Lula, o legado de FHC

O jornalista Paulo Markun está terminando o livro em que narra as trajetórias paralelas de Fernando Henrique Cardoso e Lula. O tema é fascinante. Mostra ambos combatendo a ditadura, Lula apoiando as primeiras incursões políticas de FHC, provavelmente FHC propondo a candidatura de Lula à Presidência em 1994. E, finalmente, ambos tecendo a transição para o novo governo, muito antes de as eleições estarem decididas. Suspeita de Markun: FHC torcia pela vitória de Lula. Apenas os motivos não ficaram muito claros: se torceu por Lula pensando em voltar ao poder, se num pacto de não-agressão.
Seja lá o que for, quando terminaram as eleições, o candidato do governo, José Serra, tinha relacionado meia dúzia de decisões adotadas por FHC a partir do segundo semestre do ano passado que beneficiavam claramente a candidatura Lula, prejudicando a sua candidatura.
Esse será um tema para futuros historiadores, quando houver distanciamento para uma avaliação mais serena do governo e da personalidade de FHC. No ferver da chaleira, no entanto, é possível avançar alguns subsídios sobre a questão.
O primeiro ponto a considerar é que FHC sempre foi uma pessoa focada em um objetivo único -o seu ego e sua biografia pessoal. Esse objetivo sempre ficou acima de conceitos básicos de lealdade -partidária, pessoal, diria até nacional. Ao longo da carreira e do governo, desfez-se de antigos amigos e aliados com uma facilidade surpreendente. Nisso se assemelhava muito a Juscelino Kubitschek.
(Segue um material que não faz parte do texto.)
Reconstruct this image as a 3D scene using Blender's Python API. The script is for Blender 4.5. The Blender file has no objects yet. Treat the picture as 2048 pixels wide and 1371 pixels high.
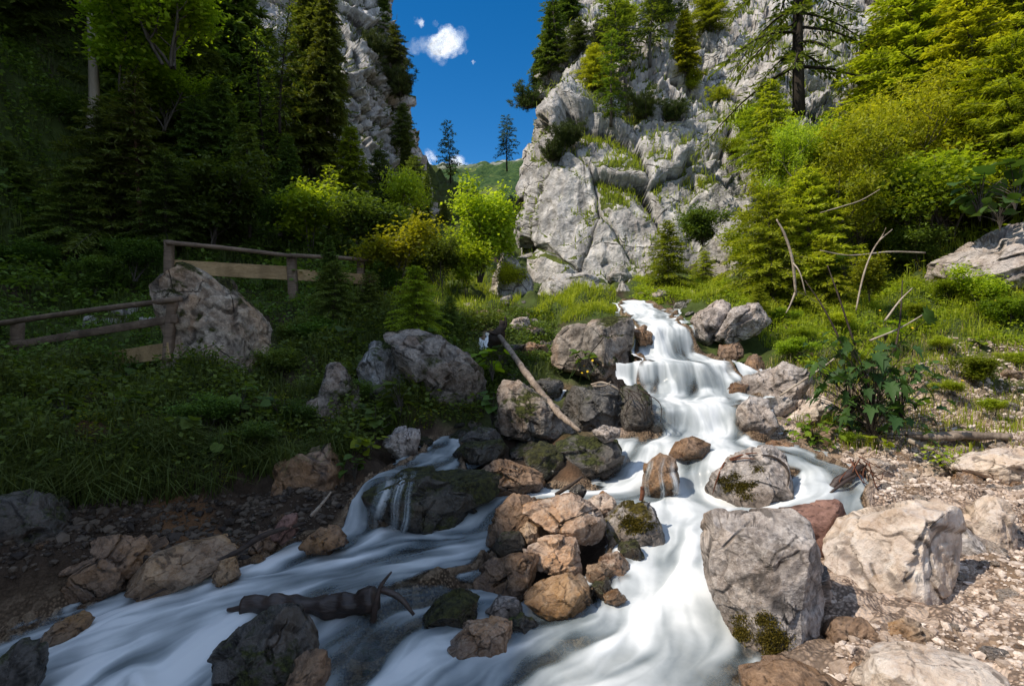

No poder, foi governante descuidado, acomodado, preguiçoso até, que se impôs uma única missão: a grande obra política da transição para um governo de esquerda. JK fez muito mais. Preparou as bases para o desenvolvimento e o modelo político que lhe garantiu a governabilidade.
A diferença entre ambos é que quem sucedeu JK foi Jânio e, depois, Jango. E FHC teve Lula. A grande obra política de FHC só seria completa se Lula vencesse, não José Serra.
Companheiro de luta e competidores intelectuais, Serra sempre teve uma visão de país infinitamente mais consistente que FHC. Não tinha o jogo de cintura política, justamente o terreno em que FHC queria perpetuar sua memória.
A eventual vitória de Serra, além de não significar o coroamento da obra política de FHC, certamente exporia as diferenças de estilo, nos objetivos de país, no ritmo da gestão, na busca de resultados. A vitória de Lula, até pela inexperiência do PT com o poder, não exporia o contraste entre uma gestão eficaz e outra não.
Nas eleições, em plena crise argentina, a avaliação sobre seu legado era favorável. Mas, em nome dessa obra, FHC sacrificou tudo, perspectiva de desenvolvimento, capacidade de investimento do Estado brasileiro, imposição de uma estrutura fiscalista que matou o potencial de crescimento de qualquer pequena ou média empresa se inserir na economia formal. Principalmente, desperdiçou uma brilhante geração de brasileiros, seus companheiros de partido, que poderiam ter mudado a história do país, se o representante do grupo não fosse uma pessoa exclusivamente preocupada com sua biografia pessoal.